Thursday, October 06, 2005

Wesleyan


This past Sunday my dad and I attended a Wesleyan church. (Dad came up for a visit) It was a much smaller church, with a pretty good balance between kids, middle-aged and younger adults, and older adults. The service started with announcements and then a few hymns out of the hymnal. Then there was an offertory and we sang the familiar doxology that I've sung in many Methodist churches. The pastor then read the scriptures as he delivered the sermon, which happened to be about Peter's first sermon. It was interesting, there was a "pulpit" on the "stage," but the pastor brought a music stand down on the floor and delivered the message from there.
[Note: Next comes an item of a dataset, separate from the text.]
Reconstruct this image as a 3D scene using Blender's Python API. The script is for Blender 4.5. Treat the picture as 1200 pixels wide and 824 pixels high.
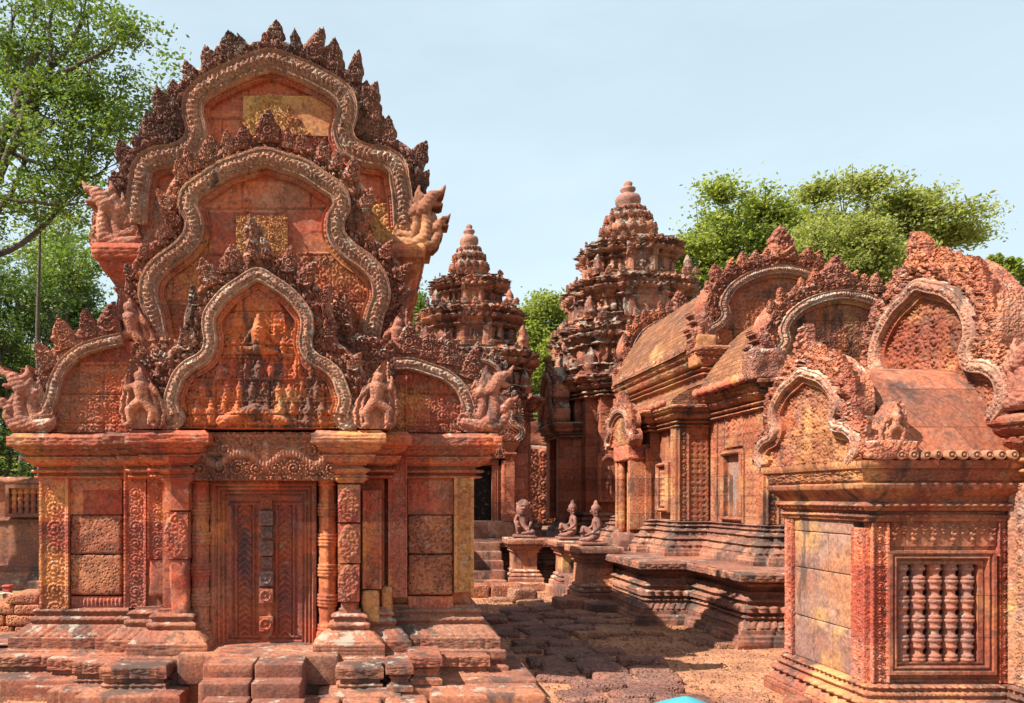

Then we received communion, which entailed everyone getting up at the same time and filing though, dipping a piece of bread in the juice (my dad thought it might have been really weak wine, but we weren't really sure), and eating it as we walked directly back to our seats. We then stood and greeted one another, sang a few choruses off of an overhead, and the pastor gave us the benediction. The order of having the greeting time and choruses at the end of the service was definitely different. Everyone was very friendly, and several people told me they wanted me to come back, and one lady even said I should come to dinner at her house sometime! One thing I don't think I've mentioned yet - in every United Methodist church I've been to and grown up in, they always have a time where all the kids come forward and the pastor talks to them, called a "Children's Moment" or Children's time. They also light two acolyte candles. I was once told the flame of the candle signified the Holy Spirit - it was brought in at the beginning of the service to be in the midst of worship, and then carried out at the end of the service, signifying the carrying of the Holy Spirit out into the world. So far in all of the churches I have been to, I have yet to see either of these two practices in a service. I'm beginning to wonder if it's only a United Methodist thing.